Direktur Tindak Pidana PPA-PPO Brigjen Nurul Azizah. Foto: Metrotvnews.com/Siti Yona Hukmana.
Jakarta: Polri memburu seorang pelaku tindak pindana perdagangan orang (TPPO) ke Myanmar berinisial IR. Dia telah masuk dalam daftar pencarian orang (DPO).
"Kami telah menerbitkan DPO dan mendistribusikannya ke jajaran kewilayahan untuk dilakukan upaya paksa," kata Direktur Tindak Pidana Perlindungan Perempuan dan Anak dan Pemberantasan Perdagangan Orang (PPA-PPO) Bareskrim Polri Brigjen Nurul Azizah dalam keterangan tertulis, Selasa, 15 Juli 2025.
Nurul mengatakan, IR masuk dalam Daftar Pencarian Orang sejak 24 Juni 2025. Dalam kasus ini, IR berperan dalam pengaturan akomodasi, pemesanan tiket, hingga pengantaran korban ke Myanmar.
Sementara itu, satu tersangka lainnya berinisial HR telah ditangkap di Jakarta pada 20 Maret 2025. HR berperan aktif dalam proses perekrutan dan pengiriman korban ke luar negeri.
Tersangka HR juga telah diserahkan ke Kejaksaan Negeri Bangka, Provinsi Bangka Belitung pada 14 Juli 2025 untuk persidangan. Selain tersangka, Polri juga menyerahkan barang bukti. Seperti enam buah paspor, dua unit handphone, dua bundel rekening koran, satu unit laptop, dan tiga bundel manifes penumpang.
Adapun modus para pelaku dalam TPPO ini merekrut pekerja migran ilegal yang dijanjikan bekerja di Uni Emirat Arab. Namun, justru dikirim secara ilegal ke Myanmar dan dipekerjakan sebagai admin kripto.

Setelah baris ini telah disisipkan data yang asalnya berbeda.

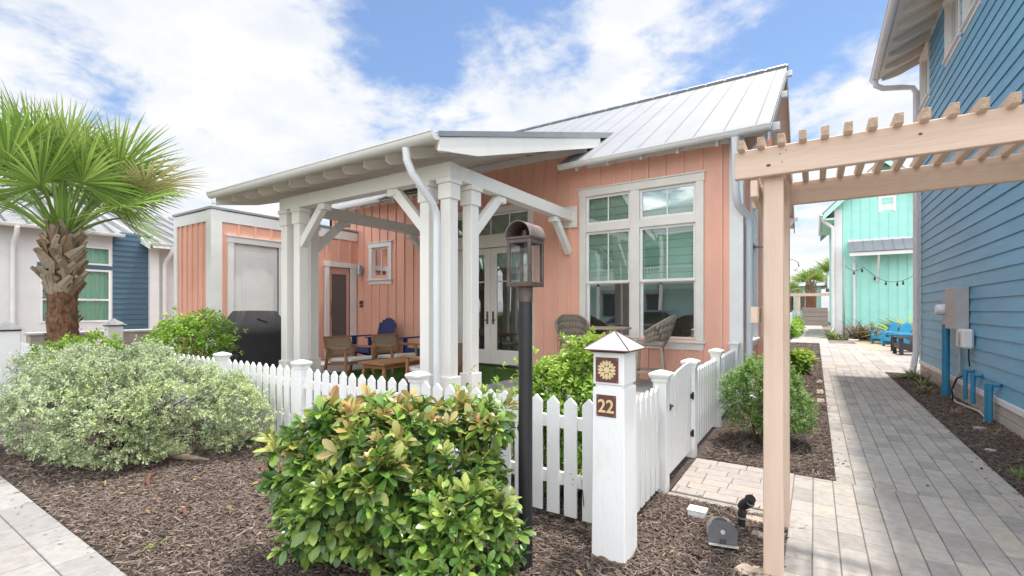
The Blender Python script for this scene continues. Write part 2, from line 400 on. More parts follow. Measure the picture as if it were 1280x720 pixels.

Pengungkapan kasus ini berawal dari proses repatriasi Warga Negara Indonesia (WNI) dari Myanmar pada Maret 2025 lalu. Dari hasil penyelidikan, diketahui bahwa korban awalnya direkrut oleh pelaku dengan janji pekerjaan di Uni Emirat Arab, namun kemudian dialihkan ke Thailand dan akhirnya dibawa ke wilayah Myawaddy, Myanmar.
Korban dijanjikan bekerja sebagai admin kripto dengan gaji 26.000 Baht per bulan. Namun kenyataannya, pekerjaan serta upah yang diterima tidak sesuai, dan korban justru mengalami eksploitasi.
Para pelaku memfasilitasi seluruh proses pemberangkatan korban, mulai dari pembuatan paspor,
interview melalui
video call WhatsApp, hingga pembelian tiket pesawat dari Pangkal Pinang ke Bandara Soekarno-Hatta, Jakarta. Bahkan akomodasi hingga ke Myanmar juga ditanggung oleh jaringan pelaku.
Kini, Polri tengah bekerja sama dengan PPATK untuk menelusuri aliran transaksi keuangan yang melibatkan para tersangka, guna mengungkap aktor intelektual di balik jaringan ini. Selain itu, Direktorat PPA-PPO juga bekerja sama dengan Kementerian Luar Negeri dan Divisi Hubinter Polri untuk membongkar jaringan di luar negeri.
"Kasus ini adalah bukti nyata bagaimana para pelaku TPPO terus mencari cara untuk mengeksploitasi korban dengan berbagai modus baru. Kami mengingatkan masyarakat agar tidak mudah tergiur dengan iming-iming pekerjaan bergaji tinggi dari pihak yang tidak jelas legalitasnya," tegas Nurul.
Para tersangka dijerat Pasal 4 Undang-Undang Nomor 21 Tahun 2007 tentang Pemberantasan TPPO, dengan ancaman hukuman maksimal 15 tahun penjara dan denda hingga Rp600 juta. Mereka juga dijerat Pasal 81 Undang-Undang Nomor 18 Tahun 2017 tentang Pelindungan Pekerja Migran Indonesia, serta Pasal 55 ayat (1) ke-1 KUHP.